Reverse engineering also includes the following process:
This is black box reverse engineering. You treat some piece of software as a block box, write tests for it, figure out what the "box" is doing, and recreate that behavior. No decompilation required, no source code required, just lots of tests and ingenuity. This has the benefit that no copyright violations are required (since you never decompile the original program). This process is also used in clean room design, except step 3 is replaced with a documentation step -- instead of code being the result of the process a specification is the result. Compaq did this to reverse-engineer the IBM PC BIOS.
Wine is most certainly doing this, as it's the only way to determine undocumented connections between various APIs. Mono certainly does this ("what's this member supposed to do, and is Mono's version following that behavior properly?"). Another way to think of this is for bugs -- does this Mono code do what the .NET equivalent code does? If not, we'll get a bugzilla entry for it, and (eventually) fix it. This bug-report/fix cycle can also be considered as black box reverse engineering, since the bug-report is itself a test, through which we can determine what the actual functionality should be.

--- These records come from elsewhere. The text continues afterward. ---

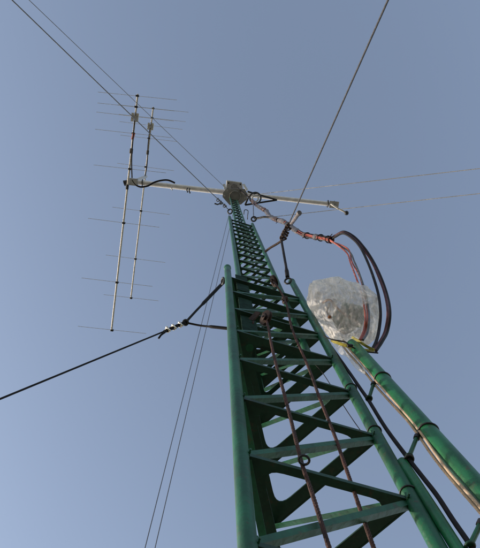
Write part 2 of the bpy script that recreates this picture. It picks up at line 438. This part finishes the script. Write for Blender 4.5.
def cable(name, pts, r, m, lab, cat='cable', group=None, seg=8, n=8):
    bm = bmesh.new(); tube(bm, spline(pts, n), r, seg)
    return tagp(obj(name, bm, m), lab, cat, group)
bp = [(340, 341), (346.5, 350), (356, 361), (363, 369), (372, 380.5), (380, 390), (395, 406.5), (408, 420.5), (420, 437), (431, 453), (445, 471), (462, 491), (482, 514), (540, 585)]
cable('control_cable', [PL(x, y+.8, m0, m1, .006) for x, y in bp], .0042, BEIGE, 'beige cable along the green pipe, the one farther from the pipe', group='beige cables along the green pipe')
cable('control_cable', [PL(x+3.3, y-.9+(.6 if i % 3 == 1 else 0), m0, m1, MR+.006) for i, (x, y) in enumerate(bp)], .0042, BEIGE, 'beige cable along the green pipe, the one touching the pipe', group='beige cables along the green pipe')
cable('feeder_cable', [PL(*p, RA, RB, -.01) for p in [(330, 345), (349, 372), (360, 388), (369, 401), (386, 428.5), (409, 459.5), (423, 477.5), (437, 495.5), (453, 520), (471, 546), (520, 618)]], .0062, BLACK, 'black cable between the right leg and the green pipe')
cable('thin_wire', [P(*p) for p in [(311, 361, 3.3), (322, 372, 3.2), (338, 397, 3.0), (349, 414, 2.9), (358, 427, 2.8), (372, 446, 2.7)]], .0016, BLACK, 'thin black wire crossing the inside of the tower by the right leg')

# --- gear motor under a plastic bag
bc = P(343, 318, 4.14)
gb = empty('gear_motor', bc, 'greenish geared rotator motor wrapped up in the clear plastic bag', 'motor')
bm = bmesh.new(); c = P(344, 321, 4.12); tube(bm, [c-Vector((0, 0, .06)), c-Vector((0, 0, .055)), c+Vector((0, 0, .05)), c+Vector((0, 0, .06))], [.04, .05, .05, .03], 24); obj('housing', bm, GREEN2, gb)
bm = bmesh.new(); c = P(352, 315, 4.22); box(bm, c, Vector((.05, .01, 0)), Vector((-.01, .045, 0)), Vector((0, 0, .06))); bev(bm, .008); obj('gearbox', bm, GREEN2, gb)
bm = bmesh.new(); tube(bm, spline([P(323, 303, 4.04), P(330, 300, 4.00), P(338, 309, 3.96), P(350, 318, 3.98), P(358, 324, 4.02)], 6), .006, 8); obj('copper_tube', bm, COPPER, gb)
bm = bmesh.new(); tube(bm, spline([P(330, 303, 4.1), P(327, 312, 4.05), P(332, 318, 4.03), P(338, 328, 4.02)], 6), .004, 8); obj('hose', bm, IRON, gb)
bm = bmesh.new(); bmesh.ops.create_uvsphere(bm, u_segments=14, v_segments=8, radius=.009, matrix=Matrix.Translation(P(329.5, 317, 3.92))); obj('brass_nut', bm, COPPER, gb)
bm = bmesh.new(); torus(bm, P(345, 328, 3.96), Vector((.2, .3, 1)), .026, .006, 22, 8); obj('flange', bm, GALV, gb)
# the bag itself
bm = bmesh.new(); bmesh.ops.create_icosphere(bm, subdivisions=6, radius=1)
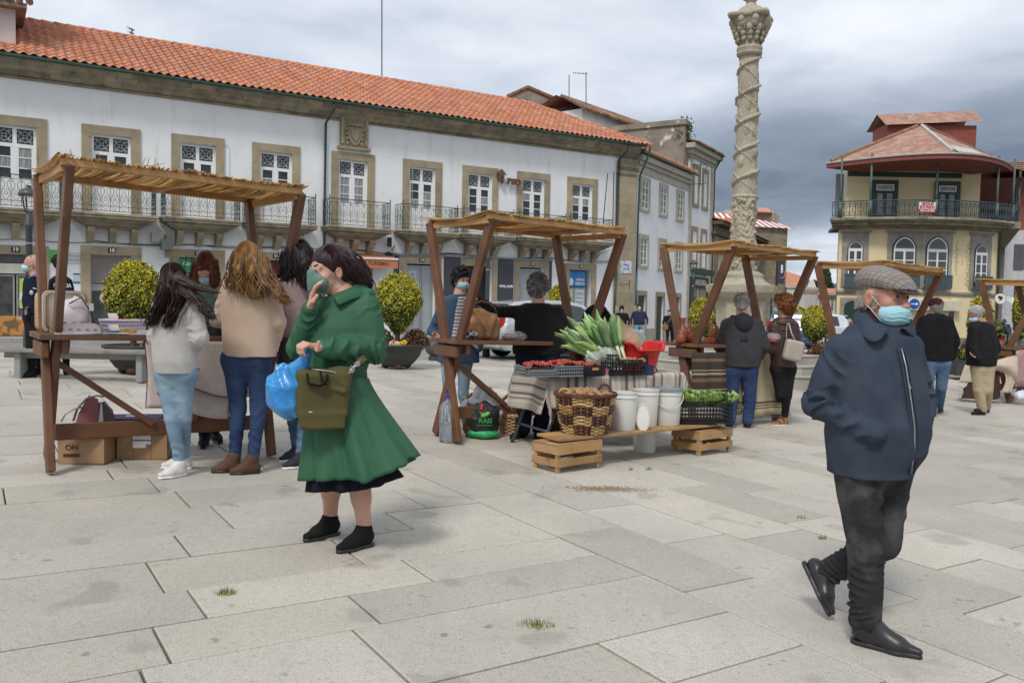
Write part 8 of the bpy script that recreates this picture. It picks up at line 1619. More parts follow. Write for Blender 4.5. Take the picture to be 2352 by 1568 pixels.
 def hair(s,mat,kind='short',guides=(),n=260,r=.0022,bulk=1.,cut=True,noise=.006,front=.050,fr=60.,lo=-.05):
  sd=SD(); X=s.X; q=s.hs; sd.ell(X(0,-.018,.040),A_([.086*bulk,.106*bulk,.092*bulk])*q,s.R,.02); sd.ell(X(0,-.055,lo+.02),A_([.068*bulk,.05*bulk,.06])*q,s.R,.03)
  if cut: sd.ell(X(0,.095,-.040),A_([.080,.072,.088])*q,s.R,.015,1)
  rr=random.Random(int(s.D*100)); st=MB()
  for g in guides:
   pts=[s.J(*p) for p in g[0]]; w0,w1=g[1]
   for i in range(len(pts)-1): f0=i/(len(pts)-1); f1=(i+1)/(len(pts)-1); sd.cap(pts[i],pts[i+1],w0+(w1-w0)*f0,w0+(w1-w0)*f1,.03)
   for k in range(int(n/len(guides))):
    o1=A_([rr.gauss(0,1),rr.gauss(0,1),rr.gauss(0,.3)]); ph=rr.random()*6; am=g[2] if len(g)>2 else .006; L_=[]; m=9
    for j in range(m):
     f=j/(m-1)*(len(pts)-1)*rr.choice((.999,.999,1.)); i=min(int(f),len(pts)-2); p=pts[i]+(pts[i+1]-pts[i])*(f-i); ff=f/(len(pts)-1); w=(w0+(w1-w0)*ff)
     L_.append(p+o1*w*.62*(1+.5*ff)+A_([math.sin(ph+ff*11),math.cos(ph*2+ff*9),0])*am*(.3+ff))
    last=pts[-1]-pts[-2]; L_.append(L_[-1]+nrm(last)*rr.uniform(.01,.05)+A_([rr.gauss(0,.008),0,rr.gauss(0,.006)])); st.tube(L_,[r*1.6]*(len(L_)-2)+[r,r*.4],3,cap=False)
  if kind in('long','short'):
   for k in range(420 if s.D<9 else 120):
    az=rr.uniform(-2.75,2.75)-PI/2; L_=[]; e0=rr.uniform(.02,.5); e1=rr.uniform(1.25,2.05) if kind=='long' else e0+rr.uniform(.4,.8)
    for j in range(7):
     t=e0+(e1-e0)*j/6; v=(math.sin(t)*math.cos(az+.25*t),math.sin(t)*math.sin(az+.25*t),math.cos(t))
     if v[1]>.42 and v[2]<.45: break
     L_.append(X(v[0]*.087*bulk,-.018+v[1]*.107*bulk,.040+v[2]*.093*bulk+.0015*rr.random()))
    if len(L_)>2: st.tube(L_,[r*1.2]*(len(L_)-1)+[r*.4],3,cap=False)
  if kind=='curly':
   sd.ell(X(0,-.06,-.055),A_([.070*bulk,.05*bulk,.055])*q,s.R,.03)
   for k in range(n):
    v=nrm([rr.gauss(0,1),rr.gauss(0,1),rr.gauss(0,1)]); 
    if v[1]>.45 and v[2]<.35: continue
    if v[2]<(-.95 if v[1]<-.1 else -.5): continue
    p=X(v[0]*.088*bulk,-.018+v[1]*.108*bulk,.02+v[2]*.112*bulk); sd.ell(p,A_([1,1,1])*rr.uniform(.014,.026)*q,None,.006)
    st.tube([p+A_(spiral(0,0,.022*q,rr.random()*6,1.3,0,7)[j])@A_([[1,0,0],[0,1,0],[0,0,1]])+nrm(p-s.hc)*.012+A_([0,.006*j*rr.choice((-1,1)),0]) for j in range(8)],.0035 if s.D<8 else .005,3,cap=False)
  if kind=='short':
   for k in range(n):
    v=nrm([rr.gauss(0,1),rr.gauss(0,1),rr.gauss(0,1)]); 
    if (v[1]>.35 and v[2]<.5) or v[2]<-.35: continue
    p=X(v[0]*.087*bulk,-.018+v[1]*.107*bulk,.040+v[2]*.093*bulk); dr=nrm(s.R@A_([v[0]*.2,-.5,-.6])+A_([rr.gauss(0,.2),rr.gauss(0,.2),0])); st.tube([p,p+dr*.02+nrm(p-s.hc)*.003,p+dr*.04],[r*1.5,r*1.3,r*.5],3,cap=False)
  o=s.P('hair',sd,mat,max(.004,s.h*.7),disp=lambda V_:noise*np.sin(fr*V_[:,0]+3*np.sin(17*V_[:,2]))*np.sin(fr*.8*V_[:,1]+2*np.sin(13*V_[:,2])))
  if st.n: ob('hair_strands',st,mat,o,kind='stuff')
  return o
 def done(s,h=None): s.P('body',s.b,s.sk,h)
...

Decompilation is generally not legal, since it can lead to copyright violations. Black box reverse engineering is legal, and any attempt to limit black box reverse engineering would kill the interoperability market, since no compatible hardware/software could ever be created unless the original manufacturer permitted it.
Throughout most of my career, I've understood reverse engineering to be what you do when you DON'T have the source code. I think the wikipedia entry mentions that this is the most common interpretation. It can be extremely difficult and time consuming. I've done it on major projects a few times in my career. It is neither easy nor efficient, but sometimes the only choice you have.
It's also common to talk about reverse engineering hardware, where the innards of a chip may be deduced by observing its inputs and outputs. I worked on a project at a startup where we had to do that, because the original hardware developers were long gone, and no VHDL could be discovered, yet we had to write drivers for their (buggy) chips in order to make a deadline. At the same company we had to reverse engineer the workings of a (buggy) Fiber Channel PCI card, because the manufacturer would not give us the support we needed to make our deadlines. They were rather surprised when we talked to them about the details of their (proprietary, embedded in an ASIC) DMA engine that we deduced via logic analyzers and oscilloscopes.
Those projects were SO difficult compared to reading (even obscure) code, that I really think that using the one phrase for both activities is confusing and sometimes even deceptive.